Scenes as source code
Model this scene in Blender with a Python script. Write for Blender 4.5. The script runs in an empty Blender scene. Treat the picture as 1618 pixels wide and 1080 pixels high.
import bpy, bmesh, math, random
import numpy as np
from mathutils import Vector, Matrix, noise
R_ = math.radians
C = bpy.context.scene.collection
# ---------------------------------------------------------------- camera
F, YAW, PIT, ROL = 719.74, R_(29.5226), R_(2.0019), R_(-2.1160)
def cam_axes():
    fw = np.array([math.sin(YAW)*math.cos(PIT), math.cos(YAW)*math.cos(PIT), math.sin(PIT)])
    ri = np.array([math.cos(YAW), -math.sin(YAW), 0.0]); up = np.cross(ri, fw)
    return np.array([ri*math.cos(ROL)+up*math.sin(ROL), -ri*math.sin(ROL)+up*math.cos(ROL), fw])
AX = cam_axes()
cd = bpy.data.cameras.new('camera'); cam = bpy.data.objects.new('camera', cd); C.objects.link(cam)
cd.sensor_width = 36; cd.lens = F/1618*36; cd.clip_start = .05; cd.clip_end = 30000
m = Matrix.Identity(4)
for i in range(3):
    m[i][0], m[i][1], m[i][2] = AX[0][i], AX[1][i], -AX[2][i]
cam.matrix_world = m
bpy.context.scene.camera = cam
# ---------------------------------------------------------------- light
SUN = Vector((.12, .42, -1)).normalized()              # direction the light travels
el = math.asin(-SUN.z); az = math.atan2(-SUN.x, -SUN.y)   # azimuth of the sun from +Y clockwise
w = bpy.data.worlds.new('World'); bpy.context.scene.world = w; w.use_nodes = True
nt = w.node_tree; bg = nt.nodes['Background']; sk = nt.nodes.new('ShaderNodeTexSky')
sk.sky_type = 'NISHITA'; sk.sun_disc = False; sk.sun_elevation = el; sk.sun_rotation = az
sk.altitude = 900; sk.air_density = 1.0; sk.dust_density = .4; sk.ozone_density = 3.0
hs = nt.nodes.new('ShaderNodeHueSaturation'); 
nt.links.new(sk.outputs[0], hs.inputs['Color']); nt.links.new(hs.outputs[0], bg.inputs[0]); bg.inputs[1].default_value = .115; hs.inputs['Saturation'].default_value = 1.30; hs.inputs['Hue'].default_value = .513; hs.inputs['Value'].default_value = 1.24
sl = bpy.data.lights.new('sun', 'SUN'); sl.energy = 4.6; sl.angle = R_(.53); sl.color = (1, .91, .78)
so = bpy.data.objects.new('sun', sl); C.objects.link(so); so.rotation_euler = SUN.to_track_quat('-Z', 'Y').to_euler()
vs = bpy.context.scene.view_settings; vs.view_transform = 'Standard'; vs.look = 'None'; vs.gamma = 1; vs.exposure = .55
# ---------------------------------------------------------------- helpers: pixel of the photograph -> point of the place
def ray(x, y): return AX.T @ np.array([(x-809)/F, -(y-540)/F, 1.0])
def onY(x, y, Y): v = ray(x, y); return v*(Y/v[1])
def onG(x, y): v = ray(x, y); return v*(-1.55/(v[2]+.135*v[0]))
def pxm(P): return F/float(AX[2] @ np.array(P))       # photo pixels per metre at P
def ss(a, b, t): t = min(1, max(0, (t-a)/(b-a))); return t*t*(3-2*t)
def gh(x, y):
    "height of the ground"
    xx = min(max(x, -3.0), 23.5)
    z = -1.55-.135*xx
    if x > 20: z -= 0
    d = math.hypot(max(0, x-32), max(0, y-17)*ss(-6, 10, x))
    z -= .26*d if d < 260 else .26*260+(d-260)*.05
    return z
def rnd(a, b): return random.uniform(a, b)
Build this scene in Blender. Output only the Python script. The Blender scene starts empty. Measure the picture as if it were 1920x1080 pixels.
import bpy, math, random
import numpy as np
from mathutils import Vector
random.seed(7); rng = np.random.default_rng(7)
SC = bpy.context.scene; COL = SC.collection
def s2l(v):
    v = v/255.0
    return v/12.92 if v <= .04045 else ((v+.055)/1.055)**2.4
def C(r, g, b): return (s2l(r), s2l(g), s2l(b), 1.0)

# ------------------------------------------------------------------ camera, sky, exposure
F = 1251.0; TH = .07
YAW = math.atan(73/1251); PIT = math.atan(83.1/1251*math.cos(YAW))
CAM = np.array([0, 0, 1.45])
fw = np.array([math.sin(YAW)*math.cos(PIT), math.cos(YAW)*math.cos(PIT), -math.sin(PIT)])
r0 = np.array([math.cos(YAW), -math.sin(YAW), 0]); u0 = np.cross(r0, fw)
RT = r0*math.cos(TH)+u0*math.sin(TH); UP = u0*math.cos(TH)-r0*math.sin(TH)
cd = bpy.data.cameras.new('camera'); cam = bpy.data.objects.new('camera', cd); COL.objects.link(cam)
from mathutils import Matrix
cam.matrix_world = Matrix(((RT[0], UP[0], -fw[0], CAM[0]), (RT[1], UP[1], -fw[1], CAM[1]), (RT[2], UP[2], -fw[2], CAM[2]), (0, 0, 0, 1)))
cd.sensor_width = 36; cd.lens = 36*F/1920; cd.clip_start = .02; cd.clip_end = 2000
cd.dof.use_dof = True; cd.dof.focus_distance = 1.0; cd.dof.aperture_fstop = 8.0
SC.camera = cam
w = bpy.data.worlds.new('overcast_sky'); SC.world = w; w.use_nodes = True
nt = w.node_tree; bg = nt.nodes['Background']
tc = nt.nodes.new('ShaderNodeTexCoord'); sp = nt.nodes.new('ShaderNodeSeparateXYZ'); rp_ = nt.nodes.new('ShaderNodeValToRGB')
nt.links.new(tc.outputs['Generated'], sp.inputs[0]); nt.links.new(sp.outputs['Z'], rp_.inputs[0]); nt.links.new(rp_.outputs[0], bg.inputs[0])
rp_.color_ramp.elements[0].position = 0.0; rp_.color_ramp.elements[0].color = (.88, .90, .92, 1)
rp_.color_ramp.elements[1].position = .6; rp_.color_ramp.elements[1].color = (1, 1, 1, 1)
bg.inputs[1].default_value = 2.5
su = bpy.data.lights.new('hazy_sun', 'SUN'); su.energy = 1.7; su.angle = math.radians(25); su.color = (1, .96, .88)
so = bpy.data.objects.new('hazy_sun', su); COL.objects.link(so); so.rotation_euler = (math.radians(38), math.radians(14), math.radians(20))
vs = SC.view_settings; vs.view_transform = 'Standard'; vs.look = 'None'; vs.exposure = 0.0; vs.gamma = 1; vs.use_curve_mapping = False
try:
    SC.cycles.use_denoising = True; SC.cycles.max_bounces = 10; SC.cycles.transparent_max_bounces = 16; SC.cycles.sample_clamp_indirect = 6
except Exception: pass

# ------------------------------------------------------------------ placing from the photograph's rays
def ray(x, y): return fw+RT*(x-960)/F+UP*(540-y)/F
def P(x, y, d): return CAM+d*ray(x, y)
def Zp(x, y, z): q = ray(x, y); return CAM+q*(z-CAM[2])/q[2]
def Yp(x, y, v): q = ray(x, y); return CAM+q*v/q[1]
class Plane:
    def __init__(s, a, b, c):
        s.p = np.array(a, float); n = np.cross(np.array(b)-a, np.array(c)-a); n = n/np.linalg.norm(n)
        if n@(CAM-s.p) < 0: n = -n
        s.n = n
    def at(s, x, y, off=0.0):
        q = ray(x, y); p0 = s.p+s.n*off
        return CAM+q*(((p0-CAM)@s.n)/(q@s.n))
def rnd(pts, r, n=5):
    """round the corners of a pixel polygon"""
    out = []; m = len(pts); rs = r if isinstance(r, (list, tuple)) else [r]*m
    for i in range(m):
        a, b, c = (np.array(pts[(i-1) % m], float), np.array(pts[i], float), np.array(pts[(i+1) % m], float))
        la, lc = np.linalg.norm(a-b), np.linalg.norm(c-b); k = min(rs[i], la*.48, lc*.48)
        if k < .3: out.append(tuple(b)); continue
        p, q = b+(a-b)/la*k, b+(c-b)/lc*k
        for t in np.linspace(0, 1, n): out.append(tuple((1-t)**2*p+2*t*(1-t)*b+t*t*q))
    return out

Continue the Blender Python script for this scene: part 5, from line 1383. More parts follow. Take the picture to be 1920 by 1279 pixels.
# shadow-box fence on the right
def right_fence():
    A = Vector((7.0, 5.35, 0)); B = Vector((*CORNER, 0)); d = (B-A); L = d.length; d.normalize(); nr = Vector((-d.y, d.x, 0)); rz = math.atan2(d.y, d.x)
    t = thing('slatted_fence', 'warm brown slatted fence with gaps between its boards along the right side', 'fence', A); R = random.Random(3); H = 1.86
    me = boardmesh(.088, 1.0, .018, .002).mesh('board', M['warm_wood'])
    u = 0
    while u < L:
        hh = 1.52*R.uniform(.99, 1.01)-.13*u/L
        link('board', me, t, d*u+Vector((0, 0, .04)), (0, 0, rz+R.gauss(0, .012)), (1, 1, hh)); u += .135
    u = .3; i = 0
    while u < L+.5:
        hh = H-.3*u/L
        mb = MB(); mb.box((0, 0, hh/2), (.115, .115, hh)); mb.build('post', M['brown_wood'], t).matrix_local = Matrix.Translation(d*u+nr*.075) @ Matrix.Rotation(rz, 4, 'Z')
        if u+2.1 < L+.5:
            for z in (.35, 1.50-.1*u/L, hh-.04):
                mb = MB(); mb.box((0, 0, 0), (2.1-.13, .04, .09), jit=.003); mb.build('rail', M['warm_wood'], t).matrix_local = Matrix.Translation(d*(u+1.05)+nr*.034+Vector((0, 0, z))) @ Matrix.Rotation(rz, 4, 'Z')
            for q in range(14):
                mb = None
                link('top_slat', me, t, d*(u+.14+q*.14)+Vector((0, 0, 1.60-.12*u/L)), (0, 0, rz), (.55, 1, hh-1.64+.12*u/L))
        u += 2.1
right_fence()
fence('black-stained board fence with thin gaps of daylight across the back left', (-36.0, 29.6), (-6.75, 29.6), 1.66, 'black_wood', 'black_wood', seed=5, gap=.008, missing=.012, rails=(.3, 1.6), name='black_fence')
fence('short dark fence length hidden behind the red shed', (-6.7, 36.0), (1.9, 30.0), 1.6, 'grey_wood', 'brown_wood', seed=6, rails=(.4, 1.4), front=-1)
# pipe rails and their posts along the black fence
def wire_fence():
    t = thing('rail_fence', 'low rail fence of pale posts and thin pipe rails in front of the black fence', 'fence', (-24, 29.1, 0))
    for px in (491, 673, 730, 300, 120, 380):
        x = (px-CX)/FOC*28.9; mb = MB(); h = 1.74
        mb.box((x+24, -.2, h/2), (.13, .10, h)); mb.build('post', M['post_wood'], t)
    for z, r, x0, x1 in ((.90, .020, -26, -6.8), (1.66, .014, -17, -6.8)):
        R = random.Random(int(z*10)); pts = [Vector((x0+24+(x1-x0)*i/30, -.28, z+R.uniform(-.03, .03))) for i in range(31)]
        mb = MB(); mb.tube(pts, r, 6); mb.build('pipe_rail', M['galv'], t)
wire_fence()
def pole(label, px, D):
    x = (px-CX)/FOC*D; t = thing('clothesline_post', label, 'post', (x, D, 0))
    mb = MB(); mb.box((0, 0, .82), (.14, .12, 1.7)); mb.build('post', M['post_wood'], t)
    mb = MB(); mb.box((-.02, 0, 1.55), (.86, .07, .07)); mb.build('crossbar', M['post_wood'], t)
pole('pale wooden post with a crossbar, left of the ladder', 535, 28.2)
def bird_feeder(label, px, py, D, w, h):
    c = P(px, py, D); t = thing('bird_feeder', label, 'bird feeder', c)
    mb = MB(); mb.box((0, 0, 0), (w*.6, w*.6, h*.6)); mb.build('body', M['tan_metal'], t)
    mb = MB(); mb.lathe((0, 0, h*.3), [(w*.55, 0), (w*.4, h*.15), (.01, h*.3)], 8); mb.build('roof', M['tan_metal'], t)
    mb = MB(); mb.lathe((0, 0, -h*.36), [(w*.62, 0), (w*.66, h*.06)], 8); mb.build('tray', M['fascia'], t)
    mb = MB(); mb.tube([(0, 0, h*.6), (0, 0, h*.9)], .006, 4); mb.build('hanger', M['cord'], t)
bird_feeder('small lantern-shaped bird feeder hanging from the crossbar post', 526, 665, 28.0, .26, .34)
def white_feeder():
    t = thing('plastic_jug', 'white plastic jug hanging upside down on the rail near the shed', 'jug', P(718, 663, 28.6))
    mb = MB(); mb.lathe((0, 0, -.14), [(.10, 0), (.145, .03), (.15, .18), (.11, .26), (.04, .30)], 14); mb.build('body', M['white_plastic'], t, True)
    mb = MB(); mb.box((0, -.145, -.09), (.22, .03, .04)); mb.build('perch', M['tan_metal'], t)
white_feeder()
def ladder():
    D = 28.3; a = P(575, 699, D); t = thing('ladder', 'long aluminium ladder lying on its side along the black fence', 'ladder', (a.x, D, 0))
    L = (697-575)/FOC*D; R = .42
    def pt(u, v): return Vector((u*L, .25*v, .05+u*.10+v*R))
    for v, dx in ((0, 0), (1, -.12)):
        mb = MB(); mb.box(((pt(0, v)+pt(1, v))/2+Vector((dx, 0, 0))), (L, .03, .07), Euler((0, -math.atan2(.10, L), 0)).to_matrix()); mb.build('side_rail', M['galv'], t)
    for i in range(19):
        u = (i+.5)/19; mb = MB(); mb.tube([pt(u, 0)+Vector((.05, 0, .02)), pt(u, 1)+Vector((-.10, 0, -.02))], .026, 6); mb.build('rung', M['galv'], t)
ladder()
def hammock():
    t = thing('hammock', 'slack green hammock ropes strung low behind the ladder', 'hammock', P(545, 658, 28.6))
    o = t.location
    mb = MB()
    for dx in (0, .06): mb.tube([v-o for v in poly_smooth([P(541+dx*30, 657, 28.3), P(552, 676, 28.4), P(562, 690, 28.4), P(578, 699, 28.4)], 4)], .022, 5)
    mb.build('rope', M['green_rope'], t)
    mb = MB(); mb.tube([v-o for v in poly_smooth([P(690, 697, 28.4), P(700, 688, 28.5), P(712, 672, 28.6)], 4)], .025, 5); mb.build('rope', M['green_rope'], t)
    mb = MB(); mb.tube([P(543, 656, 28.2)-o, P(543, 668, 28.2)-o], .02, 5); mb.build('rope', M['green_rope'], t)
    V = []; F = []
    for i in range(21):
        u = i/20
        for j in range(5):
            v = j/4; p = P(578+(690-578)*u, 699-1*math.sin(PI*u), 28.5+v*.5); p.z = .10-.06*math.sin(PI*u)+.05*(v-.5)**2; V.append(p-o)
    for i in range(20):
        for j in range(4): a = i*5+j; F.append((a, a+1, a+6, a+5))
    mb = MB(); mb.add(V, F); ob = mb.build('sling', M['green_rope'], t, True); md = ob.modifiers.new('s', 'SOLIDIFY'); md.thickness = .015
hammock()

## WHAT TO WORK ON
From the records above, retype only the lines starting at the line that contains "Build this scene" and ending at the line that contains "def C(r, g, b): return", both included.

## CORRECT OUTPUT
Build this scene in Blender. Output only the Python script. The Blender scene starts empty. Measure the picture as if it were 1920x1080 pixels.
import bpy, math, random
import numpy as np
from mathutils import Vector
random.seed(7); rng = np.random.default_rng(7)
SC = bpy.context.scene; COL = SC.collection
def s2l(v):
    v = v/255.0
    return v/12.92 if v <= .04045 else ((v+.055)/1.055)**2.4
def C(r, g, b): return (s2l(r), s2l(g), s2l(b), 1.0)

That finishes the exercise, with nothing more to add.